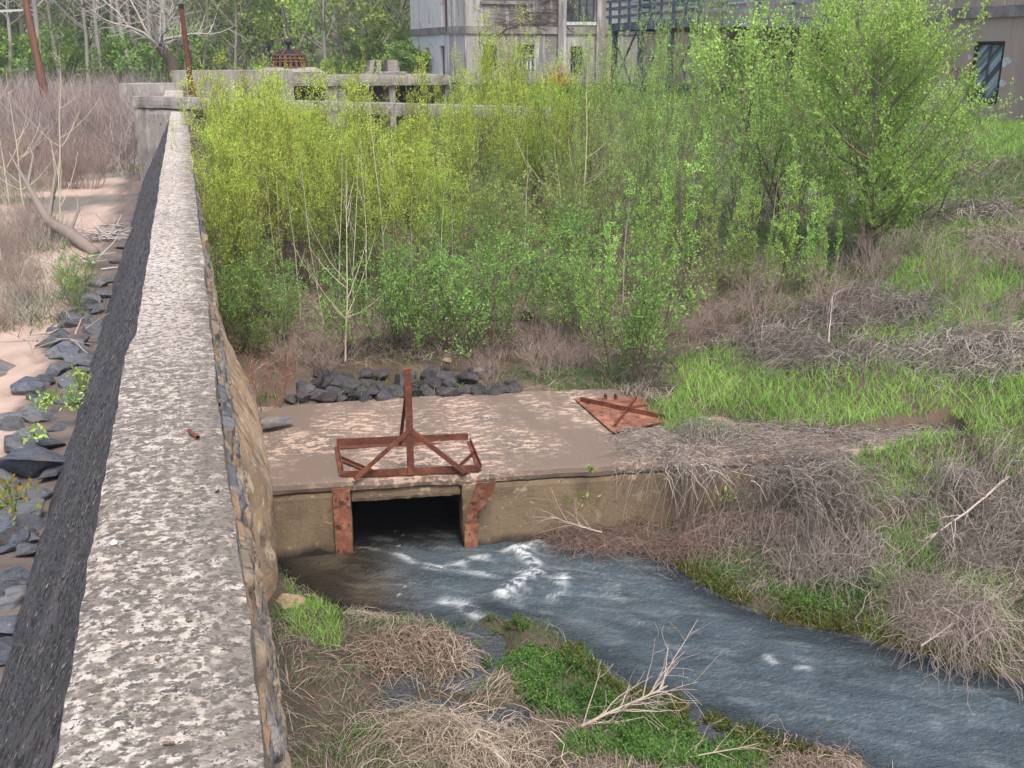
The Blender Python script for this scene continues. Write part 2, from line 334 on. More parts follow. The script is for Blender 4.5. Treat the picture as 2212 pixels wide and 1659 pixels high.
# ------------------------------------------------------------------ terrain
NEAR = poly([(560, 1200), (590, 1236), (660, 1300), (735, 1335), (830, 1345), (900, 1335), (985, 1358), (1060, 1322), (1180, 1360), (1290, 1425), (1390, 1500), (1560, 1550), (1700, 1600), (1900, 1680), (2150, 1790), (2500, 1960)], 0)
FAR = poly([(545, 1140), (760, 1140), (1005, 1130), (1200, 1135), (1300, 1155), (1420, 1195), (1500, 1262), (1600, 1312), (1700, 1352), (1810, 1368), (1900, 1395), (1990, 1420), (2212, 1478), (2500, 1560), (2900, 1700)], 0)
STREAM = np.concatenate([NEAR, FAR[::-1]])
CA = R(-8); CO = (.577, 11.95)
def cloc(x, y):
    dx = x-CO[0]; dy = y-CO[1]; return dx*math.cos(CA)+dy*math.sin(CA), -dx*math.sin(CA)+dy*math.cos(CA)
def cw(lx, ly, z=0): return Vector((CO[0]+lx*math.cos(CA)-ly*math.sin(CA), CO[1]+lx*math.sin(CA)+ly*math.cos(CA), z))
PUD = [(870, 1478, .20, .55), (850, 1530, .18, .3), (1010, 1475, .2, .35), (1100, 1555, .3, .4), (1070, 1585, .3, .35), (1040, 1390, .28, .4), (960, 1540, .16, .35), (1620, 1500, .25, .4), (1500, 1600, .3, .5), (1700, 1640, .3, .4), (1060, 1430, .2, .3)]
PUDW = [(tuple(at(a*K, b*K, 0))[:2], r) for a, b, q, r in PUD]
def terrain(x, y):
    x = np.asarray(x, float); y = np.asarray(y, float)
    n1 = fbm(x*.35, y*.35, 1, 3)-.5; n2 = fbm(x*1.6, y*1.6, 5, 3)-.5; n3 = fbm(x*6, y*6, 9, 2)-.5
    left = 1.45+.18*n1+.06*n2+.02*n3+.25*sm(-x, 6, 14)*(vn2(x*.5, y*.5, 3))+.9*sm(y, 40, 58)
    hill = np.interp(x, [-2, 7, 9, 13, 16, 19, 20.6, 26, 60], [1.02, 1.02, 1.15, 2.0, 2.35, 2.6, 3.3, 3.55, 3.8])
    back = hill+.25*n1+.14*n2+.03*n3
    lx, ly = cloc(x, y)
    bed = (lx > -.2) & (lx < 9.2) & (ly > -.1) & (ly < 2.98)
    cover = -.7+1.8*sm(lx, 4.75+.25*np.sin(ly*4)-.1*ly, 5.5-.1*ly)*sm(ly, .3, .75+.2*np.sin(lx*3))+(.25*n2+.08)*sm(lx, 6.5, 7.5) + 2.*sm(lx, 8.0, 8.9)*sm(ly, .1, .8)
    back = np.where(bed, np.minimum(back+.12*sm(lx, 6, 8), cover), back)
    d = pdist(x, y, STREAM, True); ins = inpoly(x, y, STREAM); dn = pdist(x, y, NEAR); df = pdist(x, y, FAR)
    marsh = .03+.10*sm(d, 0, .35)+.16*n2+.1*n3+.10*sm(-x, -2.5, -.5)
    for (a, b), r in PUDW: marsh = marsh-.3*np.exp(-((x-a)**2*1.1+(y-b)**2*1.6)/(r*r)*1.9)
    rt = np.interp(d, [0, .35, .9, 1.8, 3., 5, 9], [.0, .07, .18, .5, .95, 1.25, 1.6])+.45*n2*sm(d, .3, 1)+.3*n1*sm(d, .5, 2)+.05*n3
    rt = np.minimum(rt, hill+.25*n1+.14*n2)
    front = np.where(dn < df, marsh, rt)
    front = np.where(ins, -.06-.5*sm(d, 0, .5), front)
    bl = np.where(lx > 9.0, sm(ly, -2.2+.0*ly, .4), (ly > .15).astype(float))
    right = front*(1-bl)+back*bl
    f_ = sm(y, 44, 54); tgt = 2.7-1.0*f_+(1.35+1.0*f_)*sm(x, 8+5.5*f_, 13+3.5*f_)+.1*n1; q_ = sm(x, 8.5, 12); k = sm(y, 36-2*q_, 58-15*q_)*(x < 28.9); right = right*(1-k)+tgt*k
    t = (x > -.6).astype(float); z = left*(1-t)+right*t
    z = z+1.6*sm(y, 66, 92)*(1-t)+sm(y, 85, 260)*9+sm(-x, 60, 300)*9
    return z
def ax(segs):
    o = []
    for a, b, s in segs: o.append(np.arange(a, b, s))
    return np.concatenate(o+[[segs[-1][1]]])
xs = ax([(-900, -100, 60), (-100, -24, 4), (-24, -8, .5), (-8, -1, .12), (-1, 11, .08), (11, 20, .16), (20, 40, .6), (40, 140, 5), (140, 900, 60)])
ys = ax([(-60, 0, 6), (0, 3, .5), (3, 15.5, .08), (15.5, 26, .2), (26, 60, .6), (60, 140, 3), (140, 1200, 50)])
GX, GY = np.meshgrid(xs, ys, indexing='ij'); gz = terrain(GX, GY)
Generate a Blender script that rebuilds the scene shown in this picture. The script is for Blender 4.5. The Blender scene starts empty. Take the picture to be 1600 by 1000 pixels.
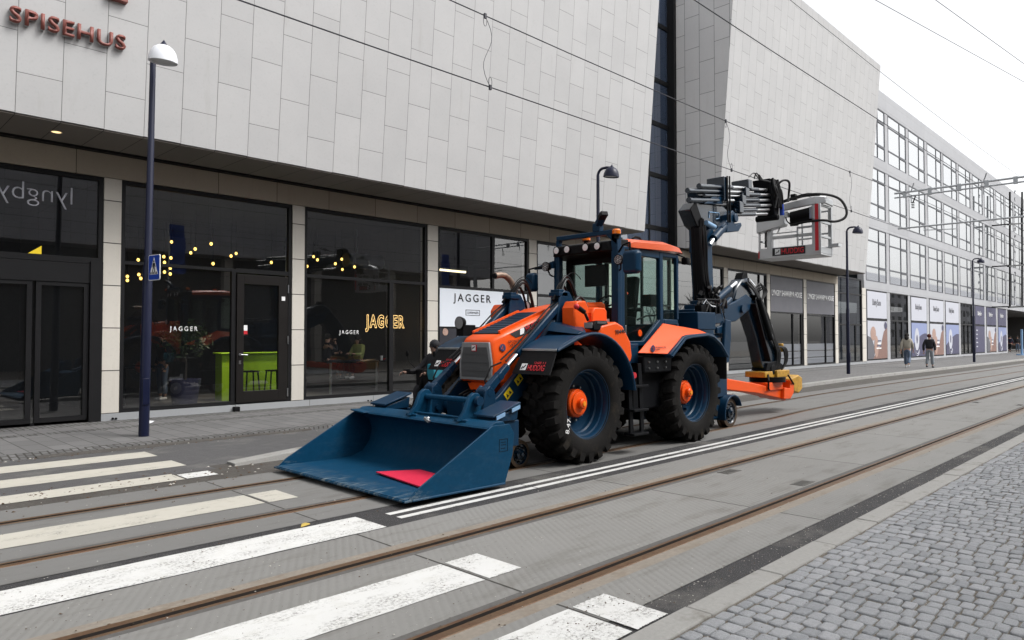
import bpy, bmesh, math, random
from mathutils import Vector, Matrix
R = random.Random(11)
sc = bpy.context.scene
COL = sc.collection
V = Vector
rad = math.radians

# ------------------------------------------------------------------ camera
CAM = V((0.0, 0.0, 1.75)); FPX = 1103.0; YAW = rad(44.55); PIT = math.atan(28 / FPX)
cd = bpy.data.cameras.new("camera"); cam = bpy.data.objects.new("camera", cd); COL.objects.link(cam)
cd.sensor_width = 36.0; cd.lens = 36.0 * FPX / 1600.0; cd.clip_start = 0.05; cd.clip_end = 1500
fw = V((math.cos(YAW) * math.cos(PIT), math.sin(YAW) * math.cos(PIT), math.sin(PIT)))
cam.location = CAM
cam.rotation_euler = fw.to_track_quat('-Z', 'Y').to_euler()
sc.camera = cam

def on_plane(x, y, Y):
    """world point on the plane Y seen at a measured photo position (used to survey the site)"""
    rt = V((math.sin(YAW), -math.cos(YAW), 0)); up = rt.cross(fw)
    r = fw + rt * ((x - 800) / FPX) + up * ((500 - y) / FPX)
    return CAM + r * (Y / r.y)

# ------------------------------------------------------------------ world, sun
w = bpy.data.worlds.new("World"); sc.world = w; w.use_nodes = True
nt = w.node_tree; bg = nt.nodes["Background"]
sky = nt.nodes.new("ShaderNodeTexSky"); sky.sky_type = 'NISHITA'; sky.sun_disc = False
SUN_EL, SUN_AZ = 50, 148          # direction the light comes from: azimuth measured from +Y towards +X
sky.sun_elevation = rad(SUN_EL); sky.sun_rotation = rad(SUN_AZ)
sky.air_density = 1.0; sky.dust_density = 4.0; sky.ozone_density = 1.0
hs = nt.nodes.new("ShaderNodeHueSaturation"); hs.inputs["Saturation"].default_value = 0.10; hs.inputs["Value"].default_value = 1.1
nt.links.new(sky.outputs[0], hs.inputs["Color"]); nt.links.new(hs.outputs[0], bg.inputs[0])
bg.inputs[1].default_value = 0.15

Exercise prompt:
Output the entries above exactly. Drop the pictures.

Solution:
The Blender Python script for this scene continues. Write part 2, from line 334 on. More parts follow. The script is for Blender 4.5. Treat the picture as 2212 pixels wide and 1659 pixels high.
# ------------------------------------------------------------------ terrain
NEAR = poly([(560, 1200), (590, 1236), (660, 1300), (735, 1335), (830, 1345), (900, 1335), (985, 1358), (1060, 1322), (1180, 1360), (1290, 1425), (1390, 1500), (1560, 1550), (1700, 1600), (1900, 1680), (2150, 1790), (2500, 1960)], 0)
FAR = poly([(545, 1140), (760, 1140), (1005, 1130), (1200, 1135), (1300, 1155), (1420, 1195), (1500, 1262), (1600, 1312), (1700, 1352), (1810, 1368), (1900, 1395), (1990, 1420), (2212, 1478), (2500, 1560), (2900, 1700)], 0)
STREAM = np.concatenate([NEAR, FAR[::-1]])
CA = R(-8); CO = (.577, 11.95)
def cloc(x, y):
    dx = x-CO[0]; dy = y-CO[1]; return dx*math.cos(CA)+dy*math.sin(CA), -dx*math.sin(CA)+dy*math.cos(CA)
def cw(lx, ly, z=0): return Vector((CO[0]+lx*math.cos(CA)-ly*math.sin(CA), CO[1]+lx*math.sin(CA)+ly*math.cos(CA), z))
PUD = [(870, 1478, .20, .55), (850, 1530, .18, .3), (1010, 1475, .2, .35), (1100, 1555, .3, .4), (1070, 1585, .3, .35), (1040, 1390, .28, .4), (960, 1540, .16, .35), (1620, 1500, .25, .4), (1500, 1600, .3, .5), (1700, 1640, .3, .4), (1060, 1430, .2, .3)]
PUDW = [(tuple(at(a*K, b*K, 0))[:2], r) for a, b, q, r in PUD]
def terrain(x, y):
    x = np.asarray(x, float); y = np.asarray(y, float)
    n1 = fbm(x*.35, y*.35, 1, 3)-.5; n2 = fbm(x*1.6, y*1.6, 5, 3)-.5; n3 = fbm(x*6, y*6, 9, 2)-.5
    left = 1.45+.18*n1+.06*n2+.02*n3+.25*sm(-x, 6, 14)*(vn2(x*.5, y*.5, 3))+.9*sm(y, 40, 58)
    hill = np.interp(x, [-2, 7, 9, 13, 16, 19, 20.6, 26, 60], [1.02, 1.02, 1.15, 2.0, 2.35, 2.6, 3.3, 3.55, 3.8])
    back = hill+.25*n1+.14*n2+.03*n3
    lx, ly = cloc(x, y)
    bed = (lx > -.2) & (lx < 9.2) & (ly > -.1) & (ly < 2.98)
    cover = -.7+1.8*sm(lx, 4.75+.25*np.sin(ly*4)-.1*ly, 5.5-.1*ly)*sm(ly, .3, .75+.2*np.sin(lx*3))+(.25*n2+.08)*sm(lx, 6.5, 7.5) + 2.*sm(lx, 8.0, 8.9)*sm(ly, .1, .8)
    back = np.where(bed, np.minimum(back+.12*sm(lx, 6, 8), cover), back)
    d = pdist(x, y, STREAM, True); ins = inpoly(x, y, STREAM); dn = pdist(x, y, NEAR); df = pdist(x, y, FAR)
    marsh = .03+.10*sm(d, 0, .35)+.16*n2+.1*n3+.10*sm(-x, -2.5, -.5)
    for (a, b), r in PUDW: marsh = marsh-.3*np.exp(-((x-a)**2*1.1+(y-b)**2*1.6)/(r*r)*1.9)
    rt = np.interp(d, [0, .35, .9, 1.8, 3., 5, 9], [.0, .07, .18, .5, .95, 1.25, 1.6])+.45*n2*sm(d, .3, 1)+.3*n1*sm(d, .5, 2)+.05*n3
    rt = np.minimum(rt, hill+.25*n1+.14*n2)
    front = np.where(dn < df, marsh, rt)
    front = np.where(ins, -.06-.5*sm(d, 0, .5), front)
    bl = np.where(lx > 9.0, sm(ly, -2.2+.0*ly, .4), (ly > .15).astype(float))
    right = front*(1-bl)+back*bl
    f_ = sm(y, 44, 54); tgt = 2.7-1.0*f_+(1.35+1.0*f_)*sm(x, 8+5.5*f_, 13+3.5*f_)+.1*n1; q_ = sm(x, 8.5, 12); k = sm(y, 36-2*q_, 58-15*q_)*(x < 28.9); right = right*(1-k)+tgt*k
    t = (x > -.6).astype(float); z = left*(1-t)+right*t
    z = z+1.6*sm(y, 66, 92)*(1-t)+sm(y, 85, 260)*9+sm(-x, 60, 300)*9
    return z
def ax(segs):
    o = []
    for a, b, s in segs: o.append(np.arange(a, b, s))
    return np.concatenate(o+[[segs[-1][1]]])
xs = ax([(-900, -100, 60), (-100, -24, 4), (-24, -8, .5), (-8, -1, .12), (-1, 11, .08), (11, 20, .16), (20, 40, .6), (40, 140, 5), (140, 900, 60)])
ys = ax([(-60, 0, 6), (0, 3, .5), (3, 15.5, .08), (15.5, 26, .2), (26, 60, .6), (60, 140, 3), (140, 1200, 50)])
GX, GY = np.meshgrid(xs, ys, indexing='ij'); gz = terrain(GX, GY)
Generate a Blender script that rebuilds the scene shown in this picture. The script is for Blender 4.5. The Blender scene starts empty. Take the picture to be 1600 by 1000 pixels.
import bpy, bmesh, math, random
from mathutils import Vector, Matrix
R = random.Random(11)
sc = bpy.context.scene
COL = sc.collection
V = Vector
rad = math.radians

# ------------------------------------------------------------------ camera
CAM = V((0.0, 0.0, 1.75)); FPX = 1103.0; YAW = rad(44.55); PIT = math.atan(28 / FPX)
cd = bpy.data.cameras.new("camera"); cam = bpy.data.objects.new("camera", cd); COL.objects.link(cam)
cd.sensor_width = 36.0; cd.lens = 36.0 * FPX / 1600.0; cd.clip_start = 0.05; cd.clip_end = 1500
fw = V((math.cos(YAW) * math.cos(PIT), math.sin(YAW) * math.cos(PIT), math.sin(PIT)))
cam.location = CAM
cam.rotation_euler = fw.to_track_quat('-Z', 'Y').to_euler()
sc.camera = cam

def on_plane(x, y, Y):
    """world point on the plane Y seen at a measured photo position (used to survey the site)"""
    rt = V((math.sin(YAW), -math.cos(YAW), 0)); up = rt.cross(fw)
    r = fw + rt * ((x - 800) / FPX) + up * ((500 - y) / FPX)
    return CAM + r * (Y / r.y)

# ------------------------------------------------------------------ world, sun
w = bpy.data.worlds.new("World"); sc.world = w; w.use_nodes = True
nt = w.node_tree; bg = nt.nodes["Background"]
sky = nt.nodes.new("ShaderNodeTexSky"); sky.sky_type = 'NISHITA'; sky.sun_disc = False
SUN_EL, SUN_AZ = 50, 148          # direction the light comes from: azimuth measured from +Y towards +X
sky.sun_elevation = rad(SUN_EL); sky.sun_rotation = rad(SUN_AZ)
sky.air_density = 1.0; sky.dust_density = 4.0; sky.ozone_density = 1.0
hs = nt.nodes.new("ShaderNodeHueSaturation"); hs.inputs["Saturation"].default_value = 0.10; hs.inputs["Value"].default_value = 1.1
nt.links.new(sky.outputs[0], hs.inputs["Color"]); nt.links.new(hs.outputs[0], bg.inputs[0])
bg.inputs[1].default_value = 0.15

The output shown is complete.